→ Written request
Repeat the material below exactly, with no pictures.

→ Source material

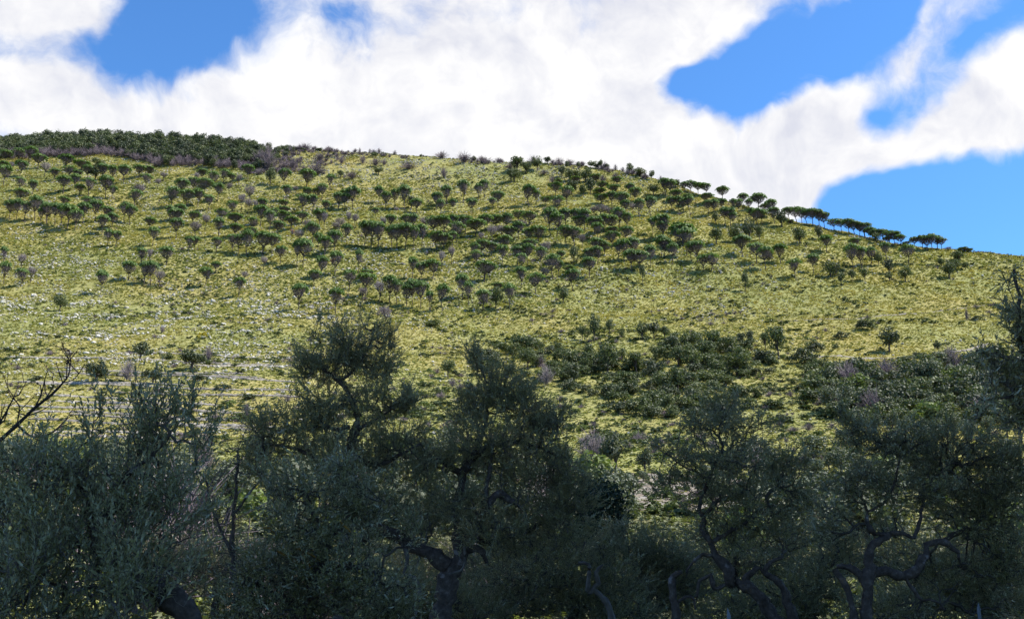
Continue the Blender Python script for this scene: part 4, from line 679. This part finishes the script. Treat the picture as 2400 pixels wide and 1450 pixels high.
# ---------------------------------------------------------------- the dark olive grove in front
bark, nt, o = new_mat('olive_bark'); tc_ = nt.nodes.new('ShaderNodeTexCoord'); g = nt.nodes.new('ShaderNodeNewGeometry')
bc = ramp(nt, tnoise(nt, tc_.outputs['Object'], 14, 7, .7), [(.3, (.035,.026,.022)), (.55, (.09,.07,.06)), (.8, (.21,.18,.16))])
lich = nt.nodes.new('ShaderNodeMapRange'); nt.links.new(tnoise(nt, tc_.outputs['Object'], 5.5, 7, .72), lich.inputs[0]); lich.inputs[1].default_value = .60; lich.inputs[2].default_value = .70
wh = nt.nodes.new('ShaderNodeMapRange'); nt.links.new(tnoise(nt, tc_.outputs['Object'], 4.3, 4, .6), wh.inputs[0]); wh.inputs[1].default_value = .62; wh.inputs[2].default_value = .68
bc = mixc(nt, math_n(nt, 'MULTIPLY', lich.outputs[0], .6), bc, (.20,.105,.025)); bc = mixc(nt, math_n(nt, 'MULTIPLY', wh.outputs[0], .6), bc, (.30,.27,.27))
bp = nt.nodes.new('ShaderNodeBump'); bp.inputs['Strength'].default_value = .9; bp.inputs['Distance'].default_value = .02; nt.links.new(tnoise(nt, tc_.outputs['Object'], 24, 8, .7), bp.inputs['Height'])
p = nt.nodes.new('ShaderNodeBsdfPrincipled'); p.inputs['Roughness'].default_value = .9; p.inputs['Specular IOR Level'].default_value = .2; nt.links.new(bc, p.inputs['Base Color']); nt.links.new(bp.outputs[0], p.inputs['Normal']); nt.links.new(p.outputs[0], o.inputs[0])
MAT['twigbark'] = solid_mat('olive_twigs', [(.3,(.06,.05,.042)), (.6,(.11,.095,.08)), (.85,(.18,.16,.14))], 5)
MAT['lichen'] = solid_mat('yellow_lichen', [(.3,(.16,.09,.02)), (.7,(.32,.18,.035))], 9)
MAT['palebark'] = solid_mat('pale_vine', [(.3,(.06,.05,.045)), (.7,(.17,.15,.135))], 12)
MAT['barebark'] = solid_mat('dark_bare_bark', [(.3,(.022,.018,.018)), (.7,(.055,.045,.04))], 9)
MAT['olive'] = foliage_mat('olive_leaves', (.13,.112,.036), (.20,.177,.06), (.29,.262,.115), .22, 1.2, (1.0,1.1,.6), .34, .7, (.34,.32,.20))
MAT['olive_blue'] = foliage_mat('olive_leaves_bluish', (.14,.125,.042), (.21,.195,.072), (.30,.28,.13), .2, 1.2, (1.0,1.1,.6), .34, .7, (.35,.335,.22))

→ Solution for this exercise
Continue the Blender Python script for this scene: part 4, from line 679. This part finishes the script. Treat the picture as 2400 pixels wide and 1450 pixels high.
# ---------------------------------------------------------------- the dark olive grove in front
bark, nt, o = new_mat('olive_bark'); tc_ = nt.nodes.new('ShaderNodeTexCoord'); g = nt.nodes.new('ShaderNodeNewGeometry')
bc = ramp(nt, tnoise(nt, tc_.outputs['Object'], 14, 7, .7), [(.3, (.035,.026,.022)), (.55, (.09,.07,.06)), (.8, (.21,.18,.16))])
lich = nt.nodes.new('ShaderNodeMapRange'); nt.links.new(tnoise(nt, tc_.outputs['Object'], 5.5, 7, .72), lich.inputs[0]); lich.inputs[1].default_value = .60; lich.inputs[2].default_value = .70
wh = nt.nodes.new('ShaderNodeMapRange'); nt.links.new(tnoise(nt, tc_.outputs['Object'], 4.3, 4, .6), wh.inputs[0]); wh.inputs[1].default_value = .62; wh.inputs[2].default_value = .68
bc = mixc(nt, math_n(nt, 'MULTIPLY', lich.outputs[0], .6), bc, (.20,.105,.025)); bc = mixc(nt, math_n(nt, 'MULTIPLY', wh.outputs[0], .6), bc, (.30,.27,.27))
bp = nt.nodes.new('ShaderNodeBump'); bp.inputs['Strength'].default_value = .9; bp.inputs['Distance'].default_value = .02; nt.links.new(tnoise(nt, tc_.outputs['Object'], 24, 8, .7), bp.inputs['Height'])
p = nt.nodes.new('ShaderNodeBsdfPrincipled'); p.inputs['Roughness'].default_value = .9; p.inputs['Specular IOR Level'].default_value = .2; nt.links.new(bc, p.inputs['Base Color']); nt.links.new(bp.outputs[0], p.inputs['Normal']); nt.links.new(p.outputs[0], o.inputs[0])
MAT['twigbark'] = solid_mat('olive_twigs', [(.3,(.06,.05,.042)), (.6,(.11,.095,.08)), (.85,(.18,.16,.14))], 5)
MAT['lichen'] = solid_mat('yellow_lichen', [(.3,(.16,.09,.02)), (.7,(.32,.18,.035))], 9)
MAT['palebark'] = solid_mat('pale_vine', [(.3,(.06,.05,.045)), (.7,(.17,.15,.135))], 12)
MAT['barebark'] = solid_mat('dark_bare_bark', [(.3,(.022,.018,.018)), (.7,(.055,.045,.04))], 9)
MAT['olive'] = foliage_mat('olive_leaves', (.13,.112,.036), (.20,.177,.06), (.29,.262,.115), .22, 1.2, (1.0,1.1,.6), .34, .7, (.34,.32,.20))
MAT['olive_blue'] = foliage_mat('olive_leaves_bluish', (.14,.125,.042), (.21,.195,.072), (.30,.28,.13), .2, 1.2, (1.0,1.1,.6), .34, .7, (.35,.335,.22))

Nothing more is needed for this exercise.